The best starting point for looking into the future is often the recent past, in this case by seeking the answer to the question: why has China grown so fast? As the left-hand charts show, growth doubled after 1988, when the market reforms were started.

A paper by Professor Dwight Perkins of Harvard argues that there were a set of inputs which explain this change. Among the most important were: high investment, even before the policy reforms; an economic system which allowed market signals to come through, and which therefore could supply the goods for an export boom; and sufficient control over social tensions to create a stable environment for investment. Will these continue?

The answer is probably yes. Savings and investment seem likely to remain high. Exports can remain strong providing the world trading system remains open and providing China can move the balance of its exports up-market, as other East Asian countries have. As for social stability, there are and will be great strains. You can look at this in two ways. China needs social stability to maintain growth. But it also needs high growth in order to contain its social pressures.

Professor Perkins sets out three possible scenarios for the future. First is the high growth one, with continuing reform of the state-owned enterprises, and with the fact that most of the population is intent on becoming rich, keeping down social unrest. That depends on the rest of the world being prepared to carry on taking Chinese imports, which have grown sharply as a percentage of GDP. (See middle graph.)

Second is a deteriorating external environment, with China's exports increasingly shut out by protectionist governments, a mishandling of the takeover of Hong Kong, slower growth and rising internal tensions. The third he calls the triumph of the bureaucracy: state controls on the economy increase for a while and growth slows, though not by as much as under the second scenario.

For the rest of the world there is an enormous difference between 4.5 per cent growth and 9 per cent growth. This affects, for example, the amount of food that China is likely to import from the rest of the world. Some calculations published in the booklet show that rapid income growth might increase grain imports from 3 million metric tonnes in 1991 to 96 million by 2020. The baseline calculation for imports in 2020 is only half that. On the other hand, slow growth could lead to China not needing to import any grain in 2020 - I say needing, it might be more a question of not being able to afford to. Indeed the difference on grain imports between fast and slow economic growth is greater than the difference between fast and slow population growth.

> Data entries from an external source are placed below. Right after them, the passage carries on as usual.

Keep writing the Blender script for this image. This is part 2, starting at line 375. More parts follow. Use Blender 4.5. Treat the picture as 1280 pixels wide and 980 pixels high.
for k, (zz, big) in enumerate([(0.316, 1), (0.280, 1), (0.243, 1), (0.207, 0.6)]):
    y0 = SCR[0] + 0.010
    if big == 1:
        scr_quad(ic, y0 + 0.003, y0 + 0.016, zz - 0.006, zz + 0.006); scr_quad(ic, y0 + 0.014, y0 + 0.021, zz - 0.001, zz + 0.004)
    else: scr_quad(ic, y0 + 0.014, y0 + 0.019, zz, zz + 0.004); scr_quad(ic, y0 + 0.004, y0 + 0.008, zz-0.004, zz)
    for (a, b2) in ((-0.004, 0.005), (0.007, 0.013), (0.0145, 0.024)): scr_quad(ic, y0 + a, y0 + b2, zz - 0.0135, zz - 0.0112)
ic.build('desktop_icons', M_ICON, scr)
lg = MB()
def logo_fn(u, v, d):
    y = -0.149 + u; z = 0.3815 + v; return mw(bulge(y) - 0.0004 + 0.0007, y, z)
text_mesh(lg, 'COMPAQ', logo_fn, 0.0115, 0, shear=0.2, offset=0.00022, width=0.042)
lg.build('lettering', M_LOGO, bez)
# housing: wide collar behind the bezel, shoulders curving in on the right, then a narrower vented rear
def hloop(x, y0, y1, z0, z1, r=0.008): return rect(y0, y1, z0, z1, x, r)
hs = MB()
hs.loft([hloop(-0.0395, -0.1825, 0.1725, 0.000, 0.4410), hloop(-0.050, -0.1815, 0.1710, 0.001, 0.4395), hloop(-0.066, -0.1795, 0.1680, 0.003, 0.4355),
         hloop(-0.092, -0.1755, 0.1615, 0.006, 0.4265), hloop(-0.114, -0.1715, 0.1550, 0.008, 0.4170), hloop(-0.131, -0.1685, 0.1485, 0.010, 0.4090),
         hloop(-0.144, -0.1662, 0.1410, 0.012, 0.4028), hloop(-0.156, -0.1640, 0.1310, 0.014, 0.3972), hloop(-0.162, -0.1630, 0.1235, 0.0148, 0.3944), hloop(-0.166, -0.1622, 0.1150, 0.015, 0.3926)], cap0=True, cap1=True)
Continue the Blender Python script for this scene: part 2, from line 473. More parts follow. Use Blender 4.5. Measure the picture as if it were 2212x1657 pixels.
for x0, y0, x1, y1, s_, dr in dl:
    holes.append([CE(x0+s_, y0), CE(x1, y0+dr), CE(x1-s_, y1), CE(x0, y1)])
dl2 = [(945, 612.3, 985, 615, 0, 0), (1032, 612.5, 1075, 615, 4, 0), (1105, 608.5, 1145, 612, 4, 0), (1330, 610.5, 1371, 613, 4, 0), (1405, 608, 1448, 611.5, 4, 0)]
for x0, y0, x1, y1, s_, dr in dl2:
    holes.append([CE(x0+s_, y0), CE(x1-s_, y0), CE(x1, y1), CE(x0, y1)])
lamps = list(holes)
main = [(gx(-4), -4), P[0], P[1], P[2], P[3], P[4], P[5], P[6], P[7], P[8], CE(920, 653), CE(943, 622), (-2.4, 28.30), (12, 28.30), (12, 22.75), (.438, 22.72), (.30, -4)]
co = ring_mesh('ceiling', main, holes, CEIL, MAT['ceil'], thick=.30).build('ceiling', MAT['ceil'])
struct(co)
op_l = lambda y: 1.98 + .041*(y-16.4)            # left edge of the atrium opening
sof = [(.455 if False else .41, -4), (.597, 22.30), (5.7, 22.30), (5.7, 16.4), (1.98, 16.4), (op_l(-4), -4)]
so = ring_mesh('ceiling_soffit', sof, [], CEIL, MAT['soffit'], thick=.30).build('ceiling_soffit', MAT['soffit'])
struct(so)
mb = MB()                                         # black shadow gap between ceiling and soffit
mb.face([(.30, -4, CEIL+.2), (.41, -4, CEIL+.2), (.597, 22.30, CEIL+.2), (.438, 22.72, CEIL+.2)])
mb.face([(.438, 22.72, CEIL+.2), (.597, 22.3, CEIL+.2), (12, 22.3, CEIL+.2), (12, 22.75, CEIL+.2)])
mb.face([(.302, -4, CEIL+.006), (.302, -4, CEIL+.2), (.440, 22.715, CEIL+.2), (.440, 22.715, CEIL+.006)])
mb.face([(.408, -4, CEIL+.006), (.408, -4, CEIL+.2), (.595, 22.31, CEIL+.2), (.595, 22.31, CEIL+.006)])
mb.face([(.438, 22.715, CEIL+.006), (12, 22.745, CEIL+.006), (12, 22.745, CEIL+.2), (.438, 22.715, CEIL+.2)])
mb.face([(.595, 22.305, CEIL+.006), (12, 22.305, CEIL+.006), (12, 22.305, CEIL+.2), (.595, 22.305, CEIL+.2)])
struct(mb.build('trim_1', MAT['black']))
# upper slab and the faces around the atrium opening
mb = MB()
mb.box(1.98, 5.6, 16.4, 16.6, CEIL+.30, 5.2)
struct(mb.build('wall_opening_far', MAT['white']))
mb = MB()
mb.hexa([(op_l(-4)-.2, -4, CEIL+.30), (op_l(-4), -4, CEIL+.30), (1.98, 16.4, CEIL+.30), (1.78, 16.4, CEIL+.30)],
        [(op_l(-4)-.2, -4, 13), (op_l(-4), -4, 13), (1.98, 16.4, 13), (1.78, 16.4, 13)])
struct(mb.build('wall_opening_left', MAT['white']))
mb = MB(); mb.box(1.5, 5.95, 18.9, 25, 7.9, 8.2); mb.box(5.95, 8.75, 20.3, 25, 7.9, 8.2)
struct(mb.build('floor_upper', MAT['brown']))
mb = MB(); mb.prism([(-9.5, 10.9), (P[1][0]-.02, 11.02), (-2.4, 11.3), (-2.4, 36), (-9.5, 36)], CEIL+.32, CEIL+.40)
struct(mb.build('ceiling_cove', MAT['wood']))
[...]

Or take energy needs. These will increase enormously, and as the right hand graph shows, that will mean the burning of much more fossil fuel, in particular coal. Remember that electricity plants in China are largely coal-fired, so the fossil fuel share is even larger than it appears on that graph. These are just residential and commercial needs - add in transport (overwhelmingly dependent on oil) and the demand for fossil fuel goes up even further. At the moment China just about covers its oil needs from domestic production. By 2010 that could be a deficit of 2.8 million barrels a day, as large as present domestic consumption. Production will rise somewhat, but China could go from producing nearly all its needs to producing only about 60 per cent and having to import the rest.

So if China is to be a large food importer and a large oil importer it will need to earn foreign exchange. The main burden of that will continue to be carried by its low-wage manufacturing sector - it is now 80 per cent of export earnings. A couple of other papers look at this. One, by Vincent Cable of Shell, looks at the prospects for manufacturing both under continued rapid market reforms and under a re- imposition of controls. The other, by a well-known Japanese economist, Masaru Yoshitomi, looks at China's com-parative advantage in the next century. He argues that China's manufacturing will move up-market and that this will bring it more directly into competition with developed countries. It will not select specific high-tech sectors and target those, like Japan, but instead will move generally upwards into more sophisticated products. Its trade relations will be more like those at present between Europe and the US, not between Japan and the US.

If one had to select a core issue in all this, it seems to me to be whether the rest of the world will be prepared to carry on importing Chinese manufactured products. This is partly a general question about the continuance of a liberal world trading environment, but it is also a specific one about Western attitudes to China, and China's behaviour.

It is reasonably easy to be hopeful about the first, for through protectionist forces remain strong in much of the developed world, it is so overwhelmingly in our self-interest to maintain an open trading system that I can hardly believe we could abandon it. Surely we are not so stupid.

But it is harder to be hopeful about long-term relations with China. Understandably there is concern within China about the West seeking to impose its own political standards on an ancient and proud culture. But there are genuine western worries, not so much about politics but about the environment, about basic human rights, about open trading behaviour, which China seems unwilling to acknowledge. China will not be an easy economic partner, even if it will inevitably be a very big one.